Stan Van Gundy is more optimistic, believing it will eventually cycle back. Already, he says, you can see glimpses, for example, in how all the switching defenses lead to mismatches that beg to be exploited, something the Suns do well. Or how the Warriors use the post as a passing position. Or how the Mavericks post Luka Dončić, who may have the best footwork in the league, or the way the Kings often use Domantas Sabonis as the fulcrum of their offense. Even in a three-point-centric league, you still have to create those threes. “Forcing defenses to double-team or help, that’s never going to go away as a concept,” he says. “And depending on your team, the post-up may be one of the most effective ways you’ve got to put two guys on the ball.”
So maybe this is how the post game will survive, not returning as it was but mutating. Maybe the evolution is just multifaceted. Maybe post play will become many things. Guards will deploy it as part of their arsenal, the way Jrue Holiday does today with the Bucks. Bigs will use it to keep defenses honest for their face-up moves, like Jokić. And, on occasion, it will have its moment in the sun, like during a recent run of Bucks injuries. Looking around his roster, coach Mike Budenholzer got an idea: There in the back of his offensive closet, a little dusty but still quite usable, lay Brook Lopez’s post game.
So, for a glorious stretch in November, Lopez feasted in the post. He dropped 25 against the Thunder, then 24 two games later. “I gave them the full repertoire,” Lopez says, laughing. “My teammates called it ‘Brooklyn Brook.’ ” Part of his effectiveness no doubt had to do with the relative novelty of what the Bucks were doing; teams now scout Lopez as a three-point marksman, not a beast on the block. “They probably don’t even remember which shoulder I’m going to shoot my jump hook on.” (It’s the left; always the left.)
Count Lopez among those who long for the glory days of the post game, even as he prides himself on being a complete player. “I won’t lie. I miss it,” he says. “The one-on-one aspect, going up against someone and seeing if your arsenal of moves could beat theirs.”
And here’s where it’s worth trying to distill what, exactly, is being lost. To many, a post-up may just be a rather methodical offensive move in a generally unmethodical game. But to aficionados? To them, the post game is swooping hooks and sneaky step-ins. It’s Tim Duncan’s elbow bank and Zach Randolph’s earthbound wizardry. It’s defenders staying down on the second, third and fourth fakes, only to bite on the fifth. It’s your dad backing you down in the driveway, old and slow now but still nails on that reverse up-and-under. It’s the game, and life, distilled to its simplest and most primal form, stripped of all the noise: just two humans facing off, each hoping to outwit the other.
To try to master the craft—to find joy in the trying—perhaps that is the appeal to men like Poser and Olajuwon. Take what happened at the end of our time together in Houston.
One hour at Olajuwon’s had turned into two, then three. He had to get back to the city, to his day job in real estate. (“My new go-to move.”) And yet he couldn’t help himself.

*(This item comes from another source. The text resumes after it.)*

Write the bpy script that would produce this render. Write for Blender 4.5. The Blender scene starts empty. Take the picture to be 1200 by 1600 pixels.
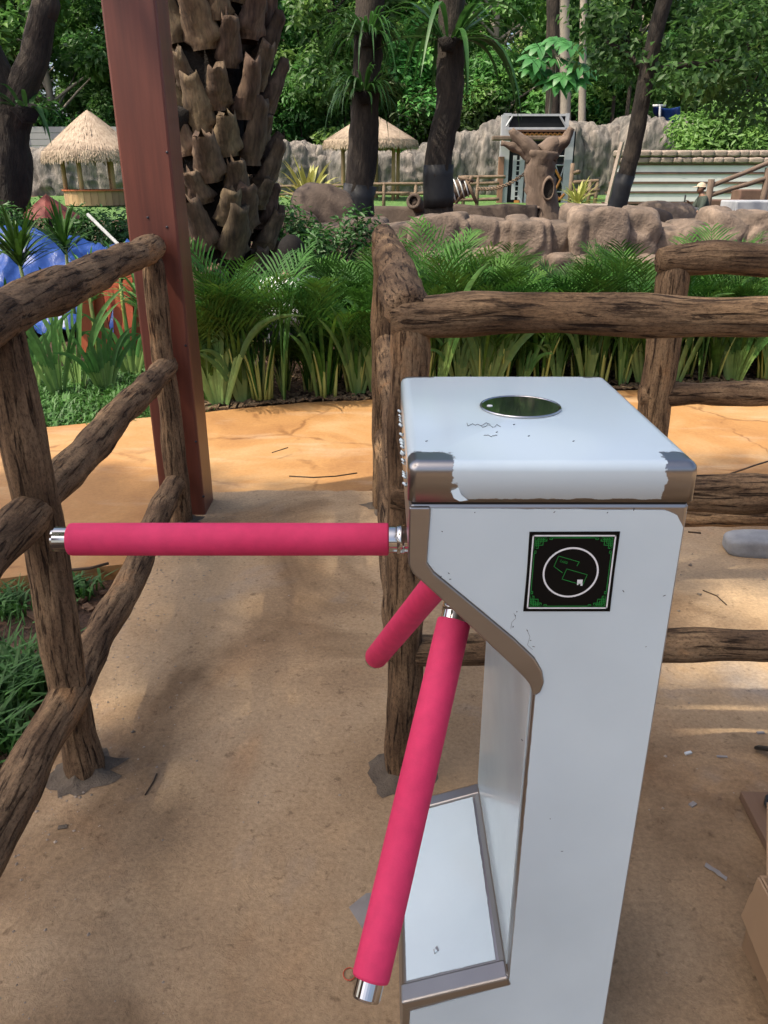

As we stood on the concrete patio behind his gym, surrounded by hayfields and cornstalks, he watched as Poser tried once more to perfect that spin move—the one where you pirouette on the baseline without going out of bounds.
Olajuwon took the ball and demonstrated. “See? Very simple.”
Poser tried again.
Olajuwon frowned. He took Poser’s shoulders and pivoted him 20 degrees toward the baseline. “That’s what you’re doing wrong.”
“Ahhh!” said Poser. He swung his inside leg in a tighter arc.
“Yes!” said Olajuwon. “Then it becomes easy!”
The old center grinned, watching as Poser tried it again, then again, then again, drilling the move into his muscle memory, fitting one more piece into the puzzle. Keeping the flame alive. “Now,” Olajuwon said, “you take it back with you.”